Scene modeling code data:
★ ★ ★ ★
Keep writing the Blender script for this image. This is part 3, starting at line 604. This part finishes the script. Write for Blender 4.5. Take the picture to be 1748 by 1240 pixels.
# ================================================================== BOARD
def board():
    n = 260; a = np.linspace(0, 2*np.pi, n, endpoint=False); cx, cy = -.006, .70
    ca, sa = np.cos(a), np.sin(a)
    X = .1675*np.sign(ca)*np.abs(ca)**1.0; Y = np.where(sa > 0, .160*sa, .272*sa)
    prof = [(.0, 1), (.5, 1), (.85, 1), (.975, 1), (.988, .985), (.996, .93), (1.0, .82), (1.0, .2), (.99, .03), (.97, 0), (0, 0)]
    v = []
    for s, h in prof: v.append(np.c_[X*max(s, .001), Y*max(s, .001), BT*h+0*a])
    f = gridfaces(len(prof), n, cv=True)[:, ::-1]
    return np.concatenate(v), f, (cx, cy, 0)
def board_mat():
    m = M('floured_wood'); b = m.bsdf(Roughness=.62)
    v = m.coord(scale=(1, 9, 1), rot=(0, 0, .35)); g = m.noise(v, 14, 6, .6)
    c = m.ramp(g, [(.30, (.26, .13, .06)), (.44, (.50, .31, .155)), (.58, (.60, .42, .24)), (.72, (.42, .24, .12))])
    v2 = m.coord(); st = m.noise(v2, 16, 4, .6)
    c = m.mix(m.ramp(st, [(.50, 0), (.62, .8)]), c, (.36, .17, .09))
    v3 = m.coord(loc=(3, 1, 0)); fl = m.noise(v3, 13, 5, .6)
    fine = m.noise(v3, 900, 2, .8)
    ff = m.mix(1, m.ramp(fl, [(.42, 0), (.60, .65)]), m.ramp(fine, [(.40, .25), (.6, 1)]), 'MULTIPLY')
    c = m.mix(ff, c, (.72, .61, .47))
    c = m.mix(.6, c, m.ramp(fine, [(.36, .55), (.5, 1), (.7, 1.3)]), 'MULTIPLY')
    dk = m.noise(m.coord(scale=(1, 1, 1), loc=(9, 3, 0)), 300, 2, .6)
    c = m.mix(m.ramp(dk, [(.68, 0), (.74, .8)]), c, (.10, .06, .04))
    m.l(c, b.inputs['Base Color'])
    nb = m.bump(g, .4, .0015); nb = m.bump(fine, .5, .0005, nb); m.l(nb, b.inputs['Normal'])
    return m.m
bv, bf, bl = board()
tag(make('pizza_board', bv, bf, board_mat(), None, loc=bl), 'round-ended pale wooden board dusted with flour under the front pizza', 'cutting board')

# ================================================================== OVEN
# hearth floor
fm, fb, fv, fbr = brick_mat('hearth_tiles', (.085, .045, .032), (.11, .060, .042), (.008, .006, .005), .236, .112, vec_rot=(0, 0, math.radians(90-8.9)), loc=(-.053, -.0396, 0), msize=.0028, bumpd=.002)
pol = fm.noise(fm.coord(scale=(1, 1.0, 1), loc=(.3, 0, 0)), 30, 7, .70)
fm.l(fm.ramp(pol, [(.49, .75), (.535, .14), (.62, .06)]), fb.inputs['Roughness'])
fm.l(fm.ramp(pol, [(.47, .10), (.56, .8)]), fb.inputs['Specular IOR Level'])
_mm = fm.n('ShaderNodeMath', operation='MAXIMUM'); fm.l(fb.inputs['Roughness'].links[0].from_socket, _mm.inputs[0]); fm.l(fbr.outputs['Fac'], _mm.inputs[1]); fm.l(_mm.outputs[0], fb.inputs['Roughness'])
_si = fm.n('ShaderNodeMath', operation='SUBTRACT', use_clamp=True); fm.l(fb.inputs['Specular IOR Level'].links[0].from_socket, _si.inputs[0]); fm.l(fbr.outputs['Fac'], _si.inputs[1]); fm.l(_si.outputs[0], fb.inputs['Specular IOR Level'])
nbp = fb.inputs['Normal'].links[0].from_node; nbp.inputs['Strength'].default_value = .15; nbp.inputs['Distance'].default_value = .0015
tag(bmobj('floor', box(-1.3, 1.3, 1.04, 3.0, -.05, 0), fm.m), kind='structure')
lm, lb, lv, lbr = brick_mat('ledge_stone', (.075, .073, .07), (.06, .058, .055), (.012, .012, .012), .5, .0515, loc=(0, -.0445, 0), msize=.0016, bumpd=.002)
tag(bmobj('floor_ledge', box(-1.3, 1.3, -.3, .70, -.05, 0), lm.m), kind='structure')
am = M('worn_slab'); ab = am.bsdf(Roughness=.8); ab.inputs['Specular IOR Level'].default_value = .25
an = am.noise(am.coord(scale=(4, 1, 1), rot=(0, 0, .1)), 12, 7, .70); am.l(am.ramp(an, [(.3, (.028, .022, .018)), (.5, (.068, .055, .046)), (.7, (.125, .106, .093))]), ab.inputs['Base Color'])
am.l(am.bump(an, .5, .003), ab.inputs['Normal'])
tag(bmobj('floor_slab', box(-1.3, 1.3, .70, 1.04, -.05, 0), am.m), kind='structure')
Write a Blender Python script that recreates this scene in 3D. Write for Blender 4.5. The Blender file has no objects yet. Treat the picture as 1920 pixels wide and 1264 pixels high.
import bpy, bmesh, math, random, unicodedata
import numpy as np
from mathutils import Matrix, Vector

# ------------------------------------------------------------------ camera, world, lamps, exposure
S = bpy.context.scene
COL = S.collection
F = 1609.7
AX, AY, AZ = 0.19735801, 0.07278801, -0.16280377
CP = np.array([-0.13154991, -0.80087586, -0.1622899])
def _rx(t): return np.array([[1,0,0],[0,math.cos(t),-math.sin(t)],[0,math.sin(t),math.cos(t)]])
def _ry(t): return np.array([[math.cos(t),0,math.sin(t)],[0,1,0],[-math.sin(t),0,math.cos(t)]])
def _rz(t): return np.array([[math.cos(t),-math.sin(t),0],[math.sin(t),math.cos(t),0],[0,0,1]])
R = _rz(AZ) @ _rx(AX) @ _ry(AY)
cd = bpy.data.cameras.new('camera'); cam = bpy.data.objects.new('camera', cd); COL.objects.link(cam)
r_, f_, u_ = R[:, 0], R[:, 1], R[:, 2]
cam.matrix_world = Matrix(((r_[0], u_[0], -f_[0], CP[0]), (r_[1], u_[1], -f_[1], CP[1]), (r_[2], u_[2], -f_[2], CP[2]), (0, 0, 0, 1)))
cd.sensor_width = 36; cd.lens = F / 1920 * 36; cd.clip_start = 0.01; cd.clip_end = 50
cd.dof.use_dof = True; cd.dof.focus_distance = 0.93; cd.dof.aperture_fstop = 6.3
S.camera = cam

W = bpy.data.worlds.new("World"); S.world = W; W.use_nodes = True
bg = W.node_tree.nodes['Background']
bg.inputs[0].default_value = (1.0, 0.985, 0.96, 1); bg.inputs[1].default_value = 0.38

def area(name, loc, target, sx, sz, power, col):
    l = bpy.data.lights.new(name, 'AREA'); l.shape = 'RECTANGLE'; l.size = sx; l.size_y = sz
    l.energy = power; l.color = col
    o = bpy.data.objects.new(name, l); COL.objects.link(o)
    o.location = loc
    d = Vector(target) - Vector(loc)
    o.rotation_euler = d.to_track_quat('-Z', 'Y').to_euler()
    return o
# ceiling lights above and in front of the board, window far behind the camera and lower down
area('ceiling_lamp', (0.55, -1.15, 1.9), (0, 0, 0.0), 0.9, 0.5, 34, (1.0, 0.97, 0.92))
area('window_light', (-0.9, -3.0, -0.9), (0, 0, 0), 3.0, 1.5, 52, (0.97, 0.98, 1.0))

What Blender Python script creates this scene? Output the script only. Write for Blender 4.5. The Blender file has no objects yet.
★ ★ ★ ★
Task goal:
Copy out the data shown above without altering anything.

Output of the exercise:
Keep writing the Blender script for this image. This is part 3, starting at line 604. This part finishes the script. Write for Blender 4.5. Take the picture to be 1748 by 1240 pixels.
# ================================================================== BOARD
def board():
    n = 260; a = np.linspace(0, 2*np.pi, n, endpoint=False); cx, cy = -.006, .70
    ca, sa = np.cos(a), np.sin(a)
    X = .1675*np.sign(ca)*np.abs(ca)**1.0; Y = np.where(sa > 0, .160*sa, .272*sa)
    prof = [(.0, 1), (.5, 1), (.85, 1), (.975, 1), (.988, .985), (.996, .93), (1.0, .82), (1.0, .2), (.99, .03), (.97, 0), (0, 0)]
    v = []
    for s, h in prof: v.append(np.c_[X*max(s, .001), Y*max(s, .001), BT*h+0*a])
    f = gridfaces(len(prof), n, cv=True)[:, ::-1]
    return np.concatenate(v), f, (cx, cy, 0)
def board_mat():
    m = M('floured_wood'); b = m.bsdf(Roughness=.62)
    v = m.coord(scale=(1, 9, 1), rot=(0, 0, .35)); g = m.noise(v, 14, 6, .6)
    c = m.ramp(g, [(.30, (.26, .13, .06)), (.44, (.50, .31, .155)), (.58, (.60, .42, .24)), (.72, (.42, .24, .12))])
    v2 = m.coord(); st = m.noise(v2, 16, 4, .6)
    c = m.mix(m.ramp(st, [(.50, 0), (.62, .8)]), c, (.36, .17, .09))
    v3 = m.coord(loc=(3, 1, 0)); fl = m.noise(v3, 13, 5, .6)
    fine = m.noise(v3, 900, 2, .8)
    ff = m.mix(1, m.ramp(fl, [(.42, 0), (.60, .65)]), m.ramp(fine, [(.40, .25), (.6, 1)]), 'MULTIPLY')
    c = m.mix(ff, c, (.72, .61, .47))
    c = m.mix(.6, c, m.ramp(fine, [(.36, .55), (.5, 1), (.7, 1.3)]), 'MULTIPLY')
    dk = m.noise(m.coord(scale=(1, 1, 1), loc=(9, 3, 0)), 300, 2, .6)
    c = m.mix(m.ramp(dk, [(.68, 0), (.74, .8)]), c, (.10, .06, .04))
    m.l(c, b.inputs['Base Color'])
    nb = m.bump(g, .4, .0015); nb = m.bump(fine, .5, .0005, nb); m.l(nb, b.inputs['Normal'])
    return m.m
bv, bf, bl = board()
tag(make('pizza_board', bv, bf, board_mat(), None, loc=bl), 'round-ended pale wooden board dusted with flour under the front pizza', 'cutting board')

# ================================================================== OVEN
# hearth floor
fm, fb, fv, fbr = brick_mat('hearth_tiles', (.085, .045, .032), (.11, .060, .042), (.008, .006, .005), .236, .112, vec_rot=(0, 0, math.radians(90-8.9)), loc=(-.053, -.0396, 0), msize=.0028, bumpd=.002)
pol = fm.noise(fm.coord(scale=(1, 1.0, 1), loc=(.3, 0, 0)), 30, 7, .70)
fm.l(fm.ramp(pol, [(.49, .75), (.535, .14), (.62, .06)]), fb.inputs['Roughness'])
fm.l(fm.ramp(pol, [(.47, .10), (.56, .8)]), fb.inputs['Specular IOR Level'])
_mm = fm.n('ShaderNodeMath', operation='MAXIMUM'); fm.l(fb.inputs['Roughness'].links[0].from_socket, _mm.inputs[0]); fm.l(fbr.outputs['Fac'], _mm.inputs[1]); fm.l(_mm.outputs[0], fb.inputs['Roughness'])
_si = fm.n('ShaderNodeMath', operation='SUBTRACT', use_clamp=True); fm.l(fb.inputs['Specular IOR Level'].links[0].from_socket, _si.inputs[0]); fm.l(fbr.outputs['Fac'], _si.inputs[1]); fm.l(_si.outputs[0], fb.inputs['Specular IOR Level'])
nbp = fb.inputs['Normal'].links[0].from_node; nbp.inputs['Strength'].default_value = .15; nbp.inputs['Distance'].default_value = .0015
tag(bmobj('floor', box(-1.3, 1.3, 1.04, 3.0, -.05, 0), fm.m), kind='structure')
lm, lb, lv, lbr = brick_mat('ledge_stone', (.075, .073, .07), (.06, .058, .055), (.012, .012, .012), .5, .0515, loc=(0, -.0445, 0), msize=.0016, bumpd=.002)
tag(bmobj('floor_ledge', box(-1.3, 1.3, -.3, .70, -.05, 0), lm.m), kind='structure')
am = M('worn_slab'); ab = am.bsdf(Roughness=.8); ab.inputs['Specular IOR Level'].default_value = .25
an = am.noise(am.coord(scale=(4, 1, 1), rot=(0, 0, .1)), 12, 7, .70); am.l(am.ramp(an, [(.3, (.028, .022, .018)), (.5, (.068, .055, .046)), (.7, (.125, .106, .093))]), ab.inputs['Base Color'])
am.l(am.bump(an, .5, .003), ab.inputs['Normal'])
tag(bmobj('floor_slab', box(-1.3, 1.3, .70, 1.04, -.05, 0), am.m), kind='structure')
Write a Blender Python script that recreates this scene in 3D. Write for Blender 4.5. The Blender file has no objects yet. Treat the picture as 1920 pixels wide and 1264 pixels high.
import bpy, bmesh, math, random, unicodedata
import numpy as np
from mathutils import Matrix, Vector

# ------------------------------------------------------------------ camera, world, lamps, exposure
S = bpy.context.scene
COL = S.collection
F = 1609.7
AX, AY, AZ = 0.19735801, 0.07278801, -0.16280377
CP = np.array([-0.13154991, -0.80087586, -0.1622899])
def _rx(t): return np.array([[1,0,0],[0,math.cos(t),-math.sin(t)],[0,math.sin(t),math.cos(t)]])
def _ry(t): return np.array([[math.cos(t),0,math.sin(t)],[0,1,0],[-math.sin(t),0,math.cos(t)]])
def _rz(t): return np.array([[math.cos(t),-math.sin(t),0],[math.sin(t),math.cos(t),0],[0,0,1]])
R = _rz(AZ) @ _rx(AX) @ _ry(AY)
cd = bpy.data.cameras.new('camera'); cam = bpy.data.objects.new('camera', cd); COL.objects.link(cam)
r_, f_, u_ = R[:, 0], R[:, 1], R[:, 2]
cam.matrix_world = Matrix(((r_[0], u_[0], -f_[0], CP[0]), (r_[1], u_[1], -f_[1], CP[1]), (r_[2], u_[2], -f_[2], CP[2]), (0, 0, 0, 1)))
cd.sensor_width = 36; cd.lens = F / 1920 * 36; cd.clip_start = 0.01; cd.clip_end = 50
cd.dof.use_dof = True; cd.dof.focus_distance = 0.93; cd.dof.aperture_fstop = 6.3
S.camera = cam

W = bpy.data.worlds.new("World"); S.world = W; W.use_nodes = True
bg = W.node_tree.nodes['Background']
bg.inputs[0].default_value = (1.0, 0.985, 0.96, 1); bg.inputs[1].default_value = 0.38

def area(name, loc, target, sx, sz, power, col):
    l = bpy.data.lights.new(name, 'AREA'); l.shape = 'RECTANGLE'; l.size = sx; l.size_y = sz
    l.energy = power; l.color = col
    o = bpy.data.objects.new(name, l); COL.objects.link(o)
    o.location = loc
    d = Vector(target) - Vector(loc)
    o.rotation_euler = d.to_track_quat('-Z', 'Y').to_euler()
    return o
# ceiling lights above and in front of the board, window far behind the camera and lower down
area('ceiling_lamp', (0.55, -1.15, 1.9), (0, 0, 0.0), 0.9, 0.5, 34, (1.0, 0.97, 0.92))
area('window_light', (-0.9, -3.0, -0.9), (0, 0, 0), 3.0, 1.5, 52, (0.97, 0.98, 1.0))

What Blender Python script creates this scene? Output the script only. Write for Blender 4.5. The Blender file has no objects yet.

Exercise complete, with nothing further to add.